---- SUPPLIED DATA
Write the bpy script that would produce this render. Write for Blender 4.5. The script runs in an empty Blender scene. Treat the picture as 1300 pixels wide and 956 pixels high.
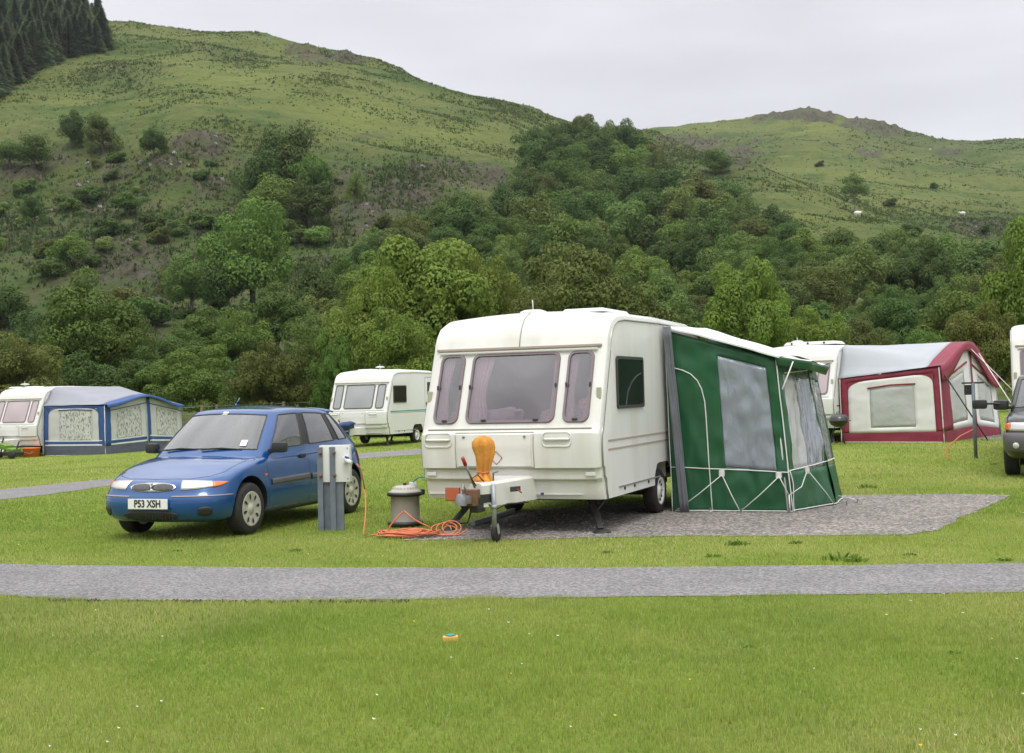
import bpy, bmesh, math, random
import numpy as np
from mathutils import Vector, Matrix, noise, geometry
from mathutils.bvhtree import BVHTree
random.seed(7); RNG = np.random.default_rng(11)
SC = bpy.context.scene; COL = SC.collection
R = math.radians
# ------------------------------------------------------------------ camera model
F, HY, ROLL, HC = 1600.0, 498.0, 0.025, 1.60       # focal (px of a 1300 wide frame), horizon row, roll, camera height
PITCH = math.atan((HY - 433) / F)
def ray(px, py):
    u2, v2 = px - 650, py - 433
    u = u2*math.cos(ROLL) - v2*math.sin(ROLL); v = u2*math.sin(ROLL) + v2*math.cos(ROLL)
    c, s = math.cos(PITCH), math.sin(PITCH)
    return Vector((u, F*c + v*s, F*s - v*c))
def at_depth(px, py, Y):
    d = ray(px, py); return Vector((0, 0, HC)) + d*(Y/d.y)
def sstep(a, b, x):
    t = min(1, max(0, (x-a)/(b-a))); return t*t*(3-2*t)
def gz(X, Y):                                        # gentle fall of the field to the left
    return sstep(18, 42, Y)*0.018*max(-26, min(20, X))
def gp(px, py):
    z = 0.0
    for _ in range(12):
        d = ray(px, py); t = (z-HC)/d.z; p = Vector((0, 0, HC)) + d*t; z = gz(p.x, p.y)
    return p
cam_d = bpy.data.cameras.new('camera'); cam = bpy.data.objects.new('camera', cam_d); COL.objects.link(cam)
cam.location = (0, 0, HC)
cam.rotation_mode = 'QUATERNION'
from mathutils import Quaternion
cam.rotation_quaternion = Quaternion((1, 0, 0), R(90)+PITCH) @ Quaternion((0, 0, 1), -ROLL)
cam_d.sensor_width = 36; cam_d.lens = 36*F/1300; cam_d.shift_y = -45/1300
cam_d.clip_start = .1; cam_d.clip_end = 6000
SC.camera = cam
# ------------------------------------------------------------------ world, sun
w = bpy.data.worlds.new('World'); SC.world = w; w.use_nodes = True
nt = w.node_tree; N = nt.nodes; Lk = nt.links; N.clear()
SUN_EL, SUN_AZ = R(62), R(176)        # azimuth measured clockwise from +Y: behind the camera, to the left
out = N.new('ShaderNodeOutputWorld'); bg = N.new('ShaderNodeBackground')
sky = N.new('ShaderNodeTexSky'); sky.sky_type = 'NISHITA'; sky.sun_disc = False
sky.sun_elevation = SUN_EL; sky.sun_rotation = SUN_AZ
tc = N.new('ShaderNodeTexCoord'); sep = N.new('ShaderNodeSeparateXYZ'); Lk.new(tc.outputs['Generated'], sep.inputs[0])
ramp = N.new('ShaderNodeValToRGB'); Lk.new(sep.outputs['Z'], ramp.inputs[0])
ramp.color_ramp.elements[0].position = 0.0; ramp.color_ramp.elements[0].color = (.68, .69, .72, 1)
ramp.color_ramp.elements[1].position = 1.0; ramp.color_ramp.elements[1].color = (1, 1, 1, 1)
e = ramp.color_ramp.elements.new(.3); e.color = (.72, .72, .755, 1)
mp = N.new('ShaderNodeMapping'); mp.inputs['Scale'].default_value = (1.0, 1.0, 4.0); Lk.new(tc.outputs['Generated'], mp.inputs[0])
nz = N.new('ShaderNodeTexNoise'); nz.inputs['Scale'].default_value = 1.6; nz.inputs['Detail'].default_value = 6; nz.inputs['Roughness'].default_value = .5
Lk.new(mp.outputs[0], nz.inputs[0])
mr = N.new('ShaderNodeMapRange'); mr.inputs[1].default_value = .3; mr.inputs[2].default_value = .7; mr.inputs[3].default_value = .77; mr.inputs[4].default_value = 1.19
Lk.new(nz.outputs[0], mr.inputs[0])
zen = N.new('ShaderNodeMapRange'); zen.inputs[1].default_value = .25; zen.inputs[2].default_value = 1.0; zen.inputs[3].default_value = 1.0; zen.inputs[4].default_value = 2.4
Lk.new(sep.outputs['Z'], zen.inputs[0])
ml = N.new('ShaderNodeMath'); ml.operation = 'MULTIPLY'; Lk.new(mr.outputs[0], ml.inputs[0]); Lk.new(zen.outputs[0], ml.inputs[1])
vm = N.new('ShaderNodeVectorMath'); vm.operation = 'SCALE'; Lk.new(ramp.outputs[0], vm.inputs[0]); Lk.new(ml.outputs[0], vm.inputs['Scale'])
vs = N.new('ShaderNodeVectorMath'); vs.operation = 'SCALE'; vs.inputs['Scale'].default_value = 9.5; Lk.new(vm.outputs[0], vs.inputs[0])
mx = N.new('ShaderNodeMix'); mx.data_type = 'RGBA'; mx.inputs[0].default_value = .93
Lk.new(sky.outputs[0], mx.inputs[6]); Lk.new(vs.outputs[0], mx.inputs[7])
Lk.new(mx.outputs[2], bg.inputs[0]); bg.inputs[1].default_value = 0.10
Lk.new(bg.outputs[0], out.inputs[0])
sd = bpy.data.lights.new('sun', 'SUN'); sd.energy = 1.2; sd.angle = R(20); sd.color = (1, .97, .92)
so = bpy.data.objects.new('sun', sd); COL.objects.link(so)
sv = Vector((math.sin(SUN_AZ)*math.cos(SUN_EL), math.cos(SUN_AZ)*math.cos(SUN_EL), math.sin(SUN_EL)))
so.rotation_euler = sv.to_track_quat('Z', 'Y').to_euler(); so.location = sv*50
vs_ = SC.view_settings; vs_.view_transform = 'Standard'; vs_.look = 'None'; vs_.gamma = 1; vs_.exposure = 0.22; vs_.use_curve_mapping = False
SC.cycles.max_bounces = 8; SC.cycles.transparent_max_bounces = 24; SC.cycles.diffuse_bounces = 3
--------
DO THIS:
Set down the complete material exactly, but do not include the images.

COMPLETE RESPONSE:
Write the bpy script that would produce this render. Write for Blender 4.5. The script runs in an empty Blender scene. Treat the picture as 1300 pixels wide and 956 pixels high.
import bpy, bmesh, math, random
import numpy as np
from mathutils import Vector, Matrix, noise, geometry
from mathutils.bvhtree import BVHTree
random.seed(7); RNG = np.random.default_rng(11)
SC = bpy.context.scene; COL = SC.collection
R = math.radians
# ------------------------------------------------------------------ camera model
F, HY, ROLL, HC = 1600.0, 498.0, 0.025, 1.60       # focal (px of a 1300 wide frame), horizon row, roll, camera height
PITCH = math.atan((HY - 433) / F)
def ray(px, py):
    u2, v2 = px - 650, py - 433
    u = u2*math.cos(ROLL) - v2*math.sin(ROLL); v = u2*math.sin(ROLL) + v2*math.cos(ROLL)
    c, s = math.cos(PITCH), math.sin(PITCH)
    return Vector((u, F*c + v*s, F*s - v*c))
def at_depth(px, py, Y):
    d = ray(px, py); return Vector((0, 0, HC)) + d*(Y/d.y)
def sstep(a, b, x):
    t = min(1, max(0, (x-a)/(b-a))); return t*t*(3-2*t)
def gz(X, Y):                                        # gentle fall of the field to the left
    return sstep(18, 42, Y)*0.018*max(-26, min(20, X))
def gp(px, py):
    z = 0.0
    for _ in range(12):
        d = ray(px, py); t = (z-HC)/d.z; p = Vector((0, 0, HC)) + d*t; z = gz(p.x, p.y)
    return p
cam_d = bpy.data.cameras.new('camera'); cam = bpy.data.objects.new('camera', cam_d); COL.objects.link(cam)
cam.location = (0, 0, HC)
cam.rotation_mode = 'QUATERNION'
from mathutils import Quaternion
cam.rotation_quaternion = Quaternion((1, 0, 0), R(90)+PITCH) @ Quaternion((0, 0, 1), -ROLL)
cam_d.sensor_width = 36; cam_d.lens = 36*F/1300; cam_d.shift_y = -45/1300
cam_d.clip_start = .1; cam_d.clip_end = 6000
SC.camera = cam
# ------------------------------------------------------------------ world, sun
w = bpy.data.worlds.new('World'); SC.world = w; w.use_nodes = True
nt = w.node_tree; N = nt.nodes; Lk = nt.links; N.clear()
SUN_EL, SUN_AZ = R(62), R(176)        # azimuth measured clockwise from +Y: behind the camera, to the left
out = N.new('ShaderNodeOutputWorld'); bg = N.new('ShaderNodeBackground')
sky = N.new('ShaderNodeTexSky'); sky.sky_type = 'NISHITA'; sky.sun_disc = False
sky.sun_elevation = SUN_EL; sky.sun_rotation = SUN_AZ
tc = N.new('ShaderNodeTexCoord'); sep = N.new('ShaderNodeSeparateXYZ'); Lk.new(tc.outputs['Generated'], sep.inputs[0])
ramp = N.new('ShaderNodeValToRGB'); Lk.new(sep.outputs['Z'], ramp.inputs[0])
ramp.color_ramp.elements[0].position = 0.0; ramp.color_ramp.elements[0].color = (.68, .69, .72, 1)
ramp.color_ramp.elements[1].position = 1.0; ramp.color_ramp.elements[1].color = (1, 1, 1, 1)
e = ramp.color_ramp.elements.new(.3); e.color = (.72, .72, .755, 1)
mp = N.new('ShaderNodeMapping'); mp.inputs['Scale'].default_value = (1.0, 1.0, 4.0); Lk.new(tc.outputs['Generated'], mp.inputs[0])
nz = N.new('ShaderNodeTexNoise'); nz.inputs['Scale'].default_value = 1.6; nz.inputs['Detail'].default_value = 6; nz.inputs['Roughness'].default_value = .5
Lk.new(mp.outputs[0], nz.inputs[0])
mr = N.new('ShaderNodeMapRange'); mr.inputs[1].default_value = .3; mr.inputs[2].default_value = .7; mr.inputs[3].default_value = .77; mr.inputs[4].default_value = 1.19
Lk.new(nz.outputs[0], mr.inputs[0])
zen = N.new('ShaderNodeMapRange'); zen.inputs[1].default_value = .25; zen.inputs[2].default_value = 1.0; zen.inputs[3].default_value = 1.0; zen.inputs[4].default_value = 2.4
Lk.new(sep.outputs['Z'], zen.inputs[0])
ml = N.new('ShaderNodeMath'); ml.operation = 'MULTIPLY'; Lk.new(mr.outputs[0], ml.inputs[0]); Lk.new(zen.outputs[0], ml.inputs[1])
vm = N.new('ShaderNodeVectorMath'); vm.operation = 'SCALE'; Lk.new(ramp.outputs[0], vm.inputs[0]); Lk.new(ml.outputs[0], vm.inputs['Scale'])
vs = N.new('ShaderNodeVectorMath'); vs.operation = 'SCALE'; vs.inputs['Scale'].default_value = 9.5; Lk.new(vm.outputs[0], vs.inputs[0])
mx = N.new('ShaderNodeMix'); mx.data_type = 'RGBA'; mx.inputs[0].default_value = .93
Lk.new(sky.outputs[0], mx.inputs[6]); Lk.new(vs.outputs[0], mx.inputs[7])
Lk.new(mx.outputs[2], bg.inputs[0]); bg.inputs[1].default_value = 0.10
Lk.new(bg.outputs[0], out.inputs[0])
sd = bpy.data.lights.new('sun', 'SUN'); sd.energy = 1.2; sd.angle = R(20); sd.color = (1, .97, .92)
so = bpy.data.objects.new('sun', sd); COL.objects.link(so)
sv = Vector((math.sin(SUN_AZ)*math.cos(SUN_EL), math.cos(SUN_AZ)*math.cos(SUN_EL), math.sin(SUN_EL)))
so.rotation_euler = sv.to_track_quat('Z', 'Y').to_euler(); so.location = sv*50
vs_ = SC.view_settings; vs_.view_transform = 'Standard'; vs_.look = 'None'; vs_.gamma = 1; vs_.exposure = 0.22; vs_.use_curve_mapping = False
SC.cycles.max_bounces = 8; SC.cycles.transparent_max_bounces = 24; SC.cycles.diffuse_bounces = 3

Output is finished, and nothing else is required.